Hemşirelik mesleğinin kurucusu kabul edilen Florance Nightingale’in doğum günü olan 12 Mayıs’ın, mesleğinde modern anlamda doğuşu olarak kabul edildiğini ve 1964 yılından bu yana ülkemizde de Dünya Hemşireler Günü olarak kutlandığını ifade eden Erman Açıkgöz, “Ülkemiz hemşireleri, dünyadaki meslektaşlarından çok daha fazla sorunla baş etmeye çalışmaktadır. Sağlıkta dönüşüm sistemi ile birlikte hemşirelik mesleğinin sorunları katlanarak artmıştır. Uluslararası Çalışma Örgütü (ILO), 149 sayılı hemşirelik personelinin çalışma koşulları ile ilgili antlaşmasında ve 157 sayılı tavsiye kararında; çalışma saatinin haftada 40 saat, günlük çalışma saatinin 8-12 saat olması, haftalık kesintisiz 36-48 saat dinlenme süresi ve nöbetler arası en az 12 saat kesintisiz dinlenme süresi olması, yıllık ücretli izinlerin en az 4 hafta olması gerektiğini bildirmektedir. Antlaşmayı imzalayan 38 ülke arasında yer almayan Türkiye’de vardiyalı çalışma sistemine göre 16-24 saatlik nöbetler söz konusu olabilmektedir. Farklı mesleklerin görev alanına giren hizmetler, personel yetersizliğinden dolayı yine hemşirelerin omuzlarına yüklenmiştir. Hemşireler görevleri dışı işlerde ve istekleri dışı saatlerde çalıştırılmaktadır. İş yükü, uzun çalışma süreleri, riskli çalışma koşulları, ücretlerin yetersizliği, mesleğin statü sorunları, işin fiziksel ve zihinsel güçlüğü, zaman baskısı gibi nedenler hemşirelerin fiziksel ve ruhsal sağlık sorunları yaşamalarına neden olmaktadır. Tüm bunların yanı sıra artan şiddet ve mobbing olayları da hemşireler için yıkıcı sorunlar oluşturmaktadır. Sağlıkta dönüşüm adı altında yürütülen kamu sağlık hizmetlerinin, özel sağlık sektörüne dönüştürülme sürecinde yapılan yasal düzenlemeler ve uygulamalar, sağlığı piyasalaştırırken tüm sağlık meslek mensuplarını olduğu gibi hemşireleri de tükenmişliğe sürüklemektedir” diye konuştu.

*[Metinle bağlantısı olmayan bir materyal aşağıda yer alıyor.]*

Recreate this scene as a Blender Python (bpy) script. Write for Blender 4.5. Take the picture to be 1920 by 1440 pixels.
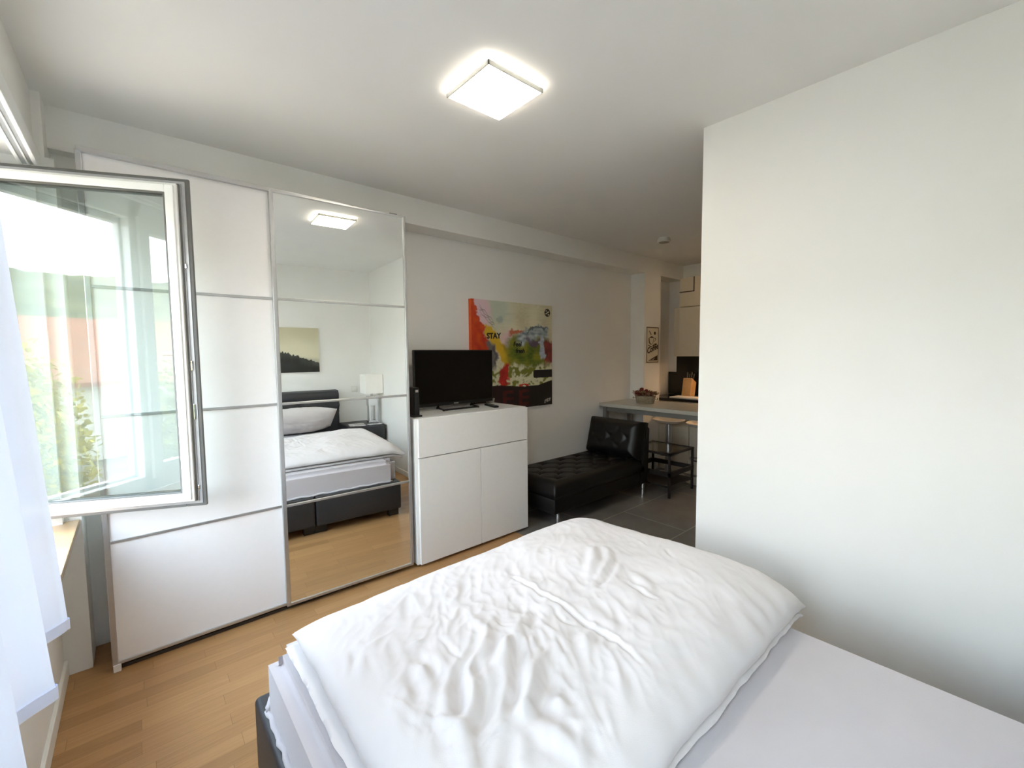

YIPRANMA PAYI TALEPLERİ HALA DÜZENLENMEMİŞTİR

Performans uygulaması ile hasta sayısı, yapılacak iş ve işlemler artarken, hemşire istihdam sayısında gerekli artışın sağlanmadığını belirten Açıkgöz, “100 bin kişiye düşen hemşire ve ebe sayısı OECD ülke ortalaması bin 98 iken, Türkiye’de bu sayı 257’dir. Güçlü bir sağlık sistemi için bir an önce yeterli sayıda kadrolu ve güvenceli olarak hemşire istihdam edilmelidir. Sağlıklı bir toplum için hemşirelerin katkısını en üst düzeye çıkaracak koşulları yaratmak önemlidir. Bu çerçevede ağır iş yükü altında ezilen hemşirelerin yıllardır dile getirdiği yıpranma payı talepleri hala düzenlenmemiştir. Ek ödemeleri emekliliğe yansıtacak düzenleme hala yasalaşmamıştır. Tüm sağlık çalışanlarının olduğu gibi hemşirelerin de bir an evvel yasalaşmasını beklediği düzenlemeler, beklentiler doğrultusunda hayata geçirilmelidir. Döviz kuru, enflasyon karşısında eriyen ücretler, insan onuruna yaraşır bir yaşam için gerekli düzeye yükseltilmelidir. Genel Sağlık-İş olarak; hemşirelik mesleğin bugünü ve yarını için tüm meslektaşlarımızı birlikte mücadeleye davet ediyoruz. Bilinmelidir ki, hemşireler hesaba katılması gereken bir güçtür. Sorun yumağı haline gelmiş bu sistemi, birlikte değiştirebiliriz. Emeğimizin karşılık bulduğu gelecek güzel günleri birlikte var etmek dileğiyle, tüm meslektaşlarımın 12 Mayıs Dünya Hemşireler Gününü kutlarız” şeklinde konuştu.